Why it matters: Wall Street can't stop talking about the risks of an AI bubble, yet investment bets that the bubble will deflate or burst haven't gained much traction. That could be changing.
By the numbers: Scion Asset Management, Burry's firm, disclosed put-option positions worth roughly $912 million against Palantir and $187 million against Nvidia in its latest 13F filing.
- Together, those short bets make up nearly 80% of his portfolio, a massive wager that the AI boom is overcooked.
Catch up quick: Burry made his money with a contrarian bet against subprime mortgages before the financial crisis erupted.
- That move made him famous via the Michael Lewis book "The Big Short" and subsequent movie.
- Retail investors track Burry's investments and copy them feverishly via Reddit threads and Discord chats.
- That's important for a company like Palantir: Roughly half its shares are owned by individual investors, aka, retail.
State of play: It's not just about Burry vs. Karp. There's been a recent rally into "smaller, weaker balance sheet, high short interest and unprofitable stocks" according to a recent note from Stuart Kaiser, head of U.S. equity trading strategy at Citi.
- AppLovin CEO Adam Foroughi slammed short-seller reports as "littered with inaccuracies." The Securities and Exchange Commission has since been investigating the company's data-collection practices, Bloomberg reported.

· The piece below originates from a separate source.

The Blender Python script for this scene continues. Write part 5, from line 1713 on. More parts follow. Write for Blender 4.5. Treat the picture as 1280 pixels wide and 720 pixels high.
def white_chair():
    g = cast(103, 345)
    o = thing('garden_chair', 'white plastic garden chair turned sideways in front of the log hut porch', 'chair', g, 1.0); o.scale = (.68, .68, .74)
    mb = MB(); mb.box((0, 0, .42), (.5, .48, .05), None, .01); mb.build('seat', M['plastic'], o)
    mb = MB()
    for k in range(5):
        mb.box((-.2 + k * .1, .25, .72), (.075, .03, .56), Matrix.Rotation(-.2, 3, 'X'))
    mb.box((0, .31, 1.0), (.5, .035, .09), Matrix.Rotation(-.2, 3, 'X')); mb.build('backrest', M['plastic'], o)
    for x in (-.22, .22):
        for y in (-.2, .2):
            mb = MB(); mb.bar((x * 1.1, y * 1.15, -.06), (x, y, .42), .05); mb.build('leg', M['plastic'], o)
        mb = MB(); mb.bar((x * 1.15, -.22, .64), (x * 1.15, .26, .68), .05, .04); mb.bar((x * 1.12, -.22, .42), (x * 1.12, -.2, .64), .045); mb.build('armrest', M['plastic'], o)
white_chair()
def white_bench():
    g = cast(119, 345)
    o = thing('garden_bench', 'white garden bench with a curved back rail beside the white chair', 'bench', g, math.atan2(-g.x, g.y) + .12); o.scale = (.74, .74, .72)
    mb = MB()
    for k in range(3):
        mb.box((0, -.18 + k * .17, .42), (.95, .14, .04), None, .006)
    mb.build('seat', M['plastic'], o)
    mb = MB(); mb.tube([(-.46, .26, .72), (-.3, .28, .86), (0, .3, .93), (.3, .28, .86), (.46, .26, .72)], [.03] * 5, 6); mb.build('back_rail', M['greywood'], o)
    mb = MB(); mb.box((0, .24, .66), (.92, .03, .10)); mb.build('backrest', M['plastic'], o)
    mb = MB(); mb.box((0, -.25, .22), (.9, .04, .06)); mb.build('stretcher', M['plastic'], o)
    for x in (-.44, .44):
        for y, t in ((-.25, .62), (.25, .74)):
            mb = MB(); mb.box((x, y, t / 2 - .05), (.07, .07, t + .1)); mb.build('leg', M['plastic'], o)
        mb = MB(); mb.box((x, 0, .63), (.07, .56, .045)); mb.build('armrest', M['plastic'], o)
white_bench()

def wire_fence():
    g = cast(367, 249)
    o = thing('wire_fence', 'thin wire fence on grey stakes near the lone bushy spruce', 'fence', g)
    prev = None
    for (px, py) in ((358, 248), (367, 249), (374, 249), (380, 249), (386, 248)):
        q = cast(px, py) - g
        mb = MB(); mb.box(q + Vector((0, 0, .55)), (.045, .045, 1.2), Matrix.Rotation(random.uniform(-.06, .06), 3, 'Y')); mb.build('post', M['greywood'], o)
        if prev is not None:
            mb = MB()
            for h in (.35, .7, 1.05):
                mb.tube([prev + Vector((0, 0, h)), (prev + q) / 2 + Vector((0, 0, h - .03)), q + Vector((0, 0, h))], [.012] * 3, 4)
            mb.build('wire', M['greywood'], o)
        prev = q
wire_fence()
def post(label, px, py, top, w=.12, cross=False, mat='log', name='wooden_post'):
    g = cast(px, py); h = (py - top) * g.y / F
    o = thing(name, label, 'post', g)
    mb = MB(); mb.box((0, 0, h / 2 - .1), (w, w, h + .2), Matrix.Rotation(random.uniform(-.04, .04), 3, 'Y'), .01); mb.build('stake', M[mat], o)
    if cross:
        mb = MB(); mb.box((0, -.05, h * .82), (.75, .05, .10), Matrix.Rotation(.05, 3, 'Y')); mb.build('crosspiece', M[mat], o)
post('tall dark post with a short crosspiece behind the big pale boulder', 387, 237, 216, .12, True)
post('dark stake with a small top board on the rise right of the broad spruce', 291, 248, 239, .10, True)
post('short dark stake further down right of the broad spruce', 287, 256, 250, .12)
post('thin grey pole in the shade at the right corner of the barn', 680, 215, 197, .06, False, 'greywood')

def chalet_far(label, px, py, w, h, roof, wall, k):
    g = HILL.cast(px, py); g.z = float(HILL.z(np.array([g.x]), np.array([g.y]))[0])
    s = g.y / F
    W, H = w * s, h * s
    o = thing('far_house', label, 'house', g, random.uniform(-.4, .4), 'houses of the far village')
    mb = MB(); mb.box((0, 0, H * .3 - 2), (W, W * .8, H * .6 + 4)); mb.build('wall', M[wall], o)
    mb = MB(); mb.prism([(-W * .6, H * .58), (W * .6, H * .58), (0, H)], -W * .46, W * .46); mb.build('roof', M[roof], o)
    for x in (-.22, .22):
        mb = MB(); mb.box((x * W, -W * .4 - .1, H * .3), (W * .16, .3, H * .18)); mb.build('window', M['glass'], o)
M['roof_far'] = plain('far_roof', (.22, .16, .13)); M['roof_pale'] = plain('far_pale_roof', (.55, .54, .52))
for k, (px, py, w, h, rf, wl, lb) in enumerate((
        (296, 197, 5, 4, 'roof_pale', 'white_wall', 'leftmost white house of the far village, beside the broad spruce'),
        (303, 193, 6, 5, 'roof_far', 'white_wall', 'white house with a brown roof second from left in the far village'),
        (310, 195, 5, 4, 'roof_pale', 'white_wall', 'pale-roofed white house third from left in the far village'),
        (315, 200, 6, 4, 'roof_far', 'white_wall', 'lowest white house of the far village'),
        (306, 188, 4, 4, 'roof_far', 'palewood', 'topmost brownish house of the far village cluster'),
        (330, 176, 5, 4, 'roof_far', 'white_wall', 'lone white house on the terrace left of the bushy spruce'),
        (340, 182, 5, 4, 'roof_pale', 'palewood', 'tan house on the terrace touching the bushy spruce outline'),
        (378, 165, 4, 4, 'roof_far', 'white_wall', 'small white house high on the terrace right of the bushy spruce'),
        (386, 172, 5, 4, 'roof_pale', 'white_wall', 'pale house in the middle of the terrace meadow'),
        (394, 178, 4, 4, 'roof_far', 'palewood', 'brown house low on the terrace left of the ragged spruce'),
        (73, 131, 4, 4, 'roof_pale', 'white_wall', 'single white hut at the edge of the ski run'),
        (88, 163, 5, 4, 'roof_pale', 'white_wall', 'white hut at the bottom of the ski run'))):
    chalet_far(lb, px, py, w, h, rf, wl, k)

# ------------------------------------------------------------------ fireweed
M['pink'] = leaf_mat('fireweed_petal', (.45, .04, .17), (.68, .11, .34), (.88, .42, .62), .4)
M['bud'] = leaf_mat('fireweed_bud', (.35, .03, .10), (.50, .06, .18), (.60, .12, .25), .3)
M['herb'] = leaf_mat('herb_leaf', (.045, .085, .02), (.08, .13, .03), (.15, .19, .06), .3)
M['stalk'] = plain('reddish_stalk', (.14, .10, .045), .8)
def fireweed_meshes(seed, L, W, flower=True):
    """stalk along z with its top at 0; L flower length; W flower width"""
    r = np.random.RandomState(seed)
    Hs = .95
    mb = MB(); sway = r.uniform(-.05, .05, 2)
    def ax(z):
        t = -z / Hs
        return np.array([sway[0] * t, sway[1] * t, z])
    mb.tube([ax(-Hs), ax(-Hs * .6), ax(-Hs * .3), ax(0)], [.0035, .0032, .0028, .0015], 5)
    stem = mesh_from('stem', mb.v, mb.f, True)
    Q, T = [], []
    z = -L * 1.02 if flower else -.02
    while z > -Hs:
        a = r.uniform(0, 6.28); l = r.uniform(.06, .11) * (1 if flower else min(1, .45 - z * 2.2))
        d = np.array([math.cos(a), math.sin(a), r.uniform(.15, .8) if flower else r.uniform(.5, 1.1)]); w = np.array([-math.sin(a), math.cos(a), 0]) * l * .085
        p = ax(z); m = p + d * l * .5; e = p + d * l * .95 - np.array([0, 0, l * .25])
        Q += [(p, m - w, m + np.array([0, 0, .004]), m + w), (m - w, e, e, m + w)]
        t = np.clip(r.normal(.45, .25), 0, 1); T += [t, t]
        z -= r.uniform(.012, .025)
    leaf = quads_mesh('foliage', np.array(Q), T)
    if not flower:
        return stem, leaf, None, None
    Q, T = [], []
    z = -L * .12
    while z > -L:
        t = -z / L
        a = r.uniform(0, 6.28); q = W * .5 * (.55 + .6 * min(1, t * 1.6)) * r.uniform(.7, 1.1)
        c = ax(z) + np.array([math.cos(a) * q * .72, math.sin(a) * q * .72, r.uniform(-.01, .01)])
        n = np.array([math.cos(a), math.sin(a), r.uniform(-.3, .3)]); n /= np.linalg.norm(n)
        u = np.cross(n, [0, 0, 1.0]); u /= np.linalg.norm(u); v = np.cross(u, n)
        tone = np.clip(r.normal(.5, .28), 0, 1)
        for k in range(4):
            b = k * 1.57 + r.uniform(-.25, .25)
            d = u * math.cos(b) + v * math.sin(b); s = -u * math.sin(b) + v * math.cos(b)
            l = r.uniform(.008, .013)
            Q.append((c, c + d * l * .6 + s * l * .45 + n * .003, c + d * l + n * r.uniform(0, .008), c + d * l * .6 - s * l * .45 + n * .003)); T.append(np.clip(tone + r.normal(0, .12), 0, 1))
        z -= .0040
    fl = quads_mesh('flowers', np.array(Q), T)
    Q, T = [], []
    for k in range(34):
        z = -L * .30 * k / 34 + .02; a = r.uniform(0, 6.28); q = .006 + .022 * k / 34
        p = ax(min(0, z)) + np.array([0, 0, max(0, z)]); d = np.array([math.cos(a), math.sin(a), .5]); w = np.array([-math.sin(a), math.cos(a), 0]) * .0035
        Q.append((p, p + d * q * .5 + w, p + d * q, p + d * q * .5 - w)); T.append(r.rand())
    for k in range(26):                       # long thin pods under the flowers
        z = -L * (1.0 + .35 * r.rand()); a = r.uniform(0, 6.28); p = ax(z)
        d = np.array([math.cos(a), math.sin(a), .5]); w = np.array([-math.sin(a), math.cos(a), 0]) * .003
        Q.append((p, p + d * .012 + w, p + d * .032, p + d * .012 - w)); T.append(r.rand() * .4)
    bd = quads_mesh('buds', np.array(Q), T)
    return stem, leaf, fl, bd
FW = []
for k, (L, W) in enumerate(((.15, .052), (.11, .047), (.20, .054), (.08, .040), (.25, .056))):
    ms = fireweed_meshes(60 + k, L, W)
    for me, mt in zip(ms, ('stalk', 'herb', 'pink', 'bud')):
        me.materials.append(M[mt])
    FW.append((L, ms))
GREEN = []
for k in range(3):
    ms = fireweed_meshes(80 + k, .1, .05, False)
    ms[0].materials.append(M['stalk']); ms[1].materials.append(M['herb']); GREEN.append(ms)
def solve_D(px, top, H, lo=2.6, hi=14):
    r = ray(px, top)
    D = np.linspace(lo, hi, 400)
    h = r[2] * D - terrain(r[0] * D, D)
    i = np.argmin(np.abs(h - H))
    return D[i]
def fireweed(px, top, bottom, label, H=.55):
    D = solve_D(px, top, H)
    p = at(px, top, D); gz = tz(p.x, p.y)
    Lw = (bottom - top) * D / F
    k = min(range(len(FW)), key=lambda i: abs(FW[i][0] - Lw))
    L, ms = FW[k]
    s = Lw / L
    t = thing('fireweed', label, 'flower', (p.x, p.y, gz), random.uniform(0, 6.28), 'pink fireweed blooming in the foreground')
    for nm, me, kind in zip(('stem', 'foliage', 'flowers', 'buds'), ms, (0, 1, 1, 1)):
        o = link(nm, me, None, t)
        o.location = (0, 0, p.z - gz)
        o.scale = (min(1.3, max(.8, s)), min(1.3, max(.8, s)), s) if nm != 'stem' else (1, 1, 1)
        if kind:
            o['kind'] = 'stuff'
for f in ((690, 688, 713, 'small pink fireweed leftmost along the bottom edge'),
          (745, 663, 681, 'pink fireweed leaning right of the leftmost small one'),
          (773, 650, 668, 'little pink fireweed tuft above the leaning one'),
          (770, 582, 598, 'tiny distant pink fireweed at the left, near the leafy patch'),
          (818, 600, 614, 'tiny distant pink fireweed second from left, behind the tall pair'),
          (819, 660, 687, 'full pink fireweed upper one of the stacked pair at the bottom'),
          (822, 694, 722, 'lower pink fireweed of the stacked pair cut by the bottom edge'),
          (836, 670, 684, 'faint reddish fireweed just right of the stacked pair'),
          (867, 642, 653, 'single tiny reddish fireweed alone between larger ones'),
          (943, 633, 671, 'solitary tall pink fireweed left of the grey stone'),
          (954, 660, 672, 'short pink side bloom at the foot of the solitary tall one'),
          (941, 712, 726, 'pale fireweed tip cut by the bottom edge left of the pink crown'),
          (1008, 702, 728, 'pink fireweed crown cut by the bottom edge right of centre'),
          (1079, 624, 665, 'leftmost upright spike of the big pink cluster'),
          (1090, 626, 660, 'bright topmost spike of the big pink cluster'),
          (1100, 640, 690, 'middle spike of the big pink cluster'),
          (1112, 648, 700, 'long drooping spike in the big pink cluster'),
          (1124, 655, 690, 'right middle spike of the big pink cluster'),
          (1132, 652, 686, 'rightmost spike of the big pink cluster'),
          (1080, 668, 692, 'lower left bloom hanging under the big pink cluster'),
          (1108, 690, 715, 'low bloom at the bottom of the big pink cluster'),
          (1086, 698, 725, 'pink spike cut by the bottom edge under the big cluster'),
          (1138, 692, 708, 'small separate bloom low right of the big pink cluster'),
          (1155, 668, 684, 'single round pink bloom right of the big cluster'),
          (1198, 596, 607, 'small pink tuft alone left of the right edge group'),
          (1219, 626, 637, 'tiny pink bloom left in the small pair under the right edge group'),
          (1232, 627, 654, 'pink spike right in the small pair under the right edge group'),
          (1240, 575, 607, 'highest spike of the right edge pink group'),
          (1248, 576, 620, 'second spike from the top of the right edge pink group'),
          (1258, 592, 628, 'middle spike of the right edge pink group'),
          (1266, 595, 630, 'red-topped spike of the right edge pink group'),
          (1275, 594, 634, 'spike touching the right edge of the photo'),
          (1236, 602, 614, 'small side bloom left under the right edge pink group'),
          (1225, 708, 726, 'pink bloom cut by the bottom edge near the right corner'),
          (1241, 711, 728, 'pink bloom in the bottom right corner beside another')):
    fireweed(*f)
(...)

- GameStop CEO Ryan Cohen has said it's "un-American to bet against business," but also said it's a free market in July.
Zoom out: Executives may publicly rebuff short sellers, but they tend to follow their advice according to one research paper showing insider share selling increases after companies blame short sellers.
The bottom line: Short selling is not a popular bet when the market is up 90% from its fall 2022 lows.